Sorry, I lied. That’s not the face of someone who’s afraid their friend won’t be able to pull a trigger to save their own life in the next gunfight (which is playing out in the now right in front of her for this scene). That’s the face of someone who is deeply concerned for her friend whom she know is absolutely drowning in the sorrow of his past actions, of having pulled a much bigger trigger than the one of the gun now in his hand (or even of the Punisher that Vash has seen fit to commandeer for this mission), and who has every reason not only to go to great lengths to never repeat the mistake of July again, but enough regret to possibly let even the lowest of lowlife scum put a bullet in his own head to keep that from happening.
She thinks of his angel arm, but her immediate thought isn’t, “Oh, no! What if he goes off again?” Her thought is, “Oh, god. He’s carrying waaaaay too much emotionally, it’s making him suicidal, and he is going to die here.”
So, then, what’s up with this reaction a few chapters later when Vash accidentally releases just a tiny bit of his power to stop a bullet?
My thought is this is the conversation Vash and Meryl didn’t have coming back to bite them both in the ass.
Meryl hasn’t had a lot of time to process these memories, and as best we can tell, she hasn’t talked about them to anyone. Wolfwood kind of gives her an opportunity, but instead the two of them get caught up in denying they know as much as they know. If they’d instead had a conversation about Vash, it might have helped Meryl find a place for some of this.
But the person she really needed to have that conversation with is Vash.
While Meryl’s flashback is of the events of the Dragon’s Nest, from what we saw at the end of the Dragon’s Nest arc and in the Gunslinger chapter, Meryl isn’t that afraid of Vash and his power. The one who truly fears Vash’s power is Vash himself.
Despite Vash having only recently regained his memories of July, he’s still intimately aware that he has immense raw destructive power. But it’s been over two years since he blew a hole in the moon, and even before that he had literal decades to build up the determination that (usually) keeps him moving forward when the horrors are too great. Meryl has had… what, a week? A month? A few days? Not nearly enough time.
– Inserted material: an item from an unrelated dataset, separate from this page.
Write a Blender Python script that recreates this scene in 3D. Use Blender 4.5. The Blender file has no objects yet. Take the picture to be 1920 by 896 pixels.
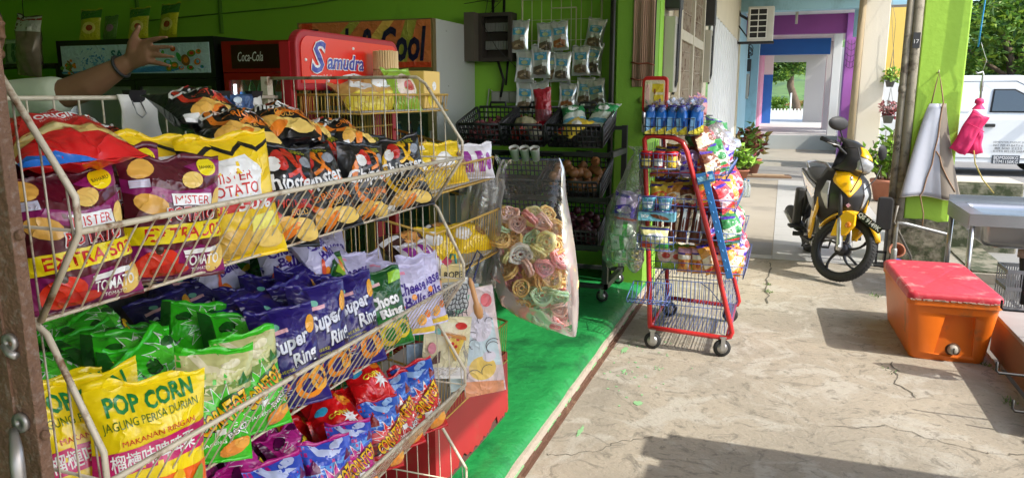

If she and Vash had spent some time talking over what they both learned about him in the Dragon’s Nest, it might at least help Meryl recognize what parts of it are her and what parts of it are him. Even if it didn’t, it might have helped Vash contextualize her panic in this scene and find a better way to respond, or helped her to dig up the words for it before the boys ran off, since she would have spoken them them already in a more controlled setting.
But that didn’t happen. So instead, we get to see all of Vash’s fear and panic over what might happen if he loses control manifest in Meryl. And it manifests as screaming, trembling, and tears seemingly without end.
Thank God for Milly, or it might have resulted in her feeling the same kind of loneliness and isolation Vash feels, as well.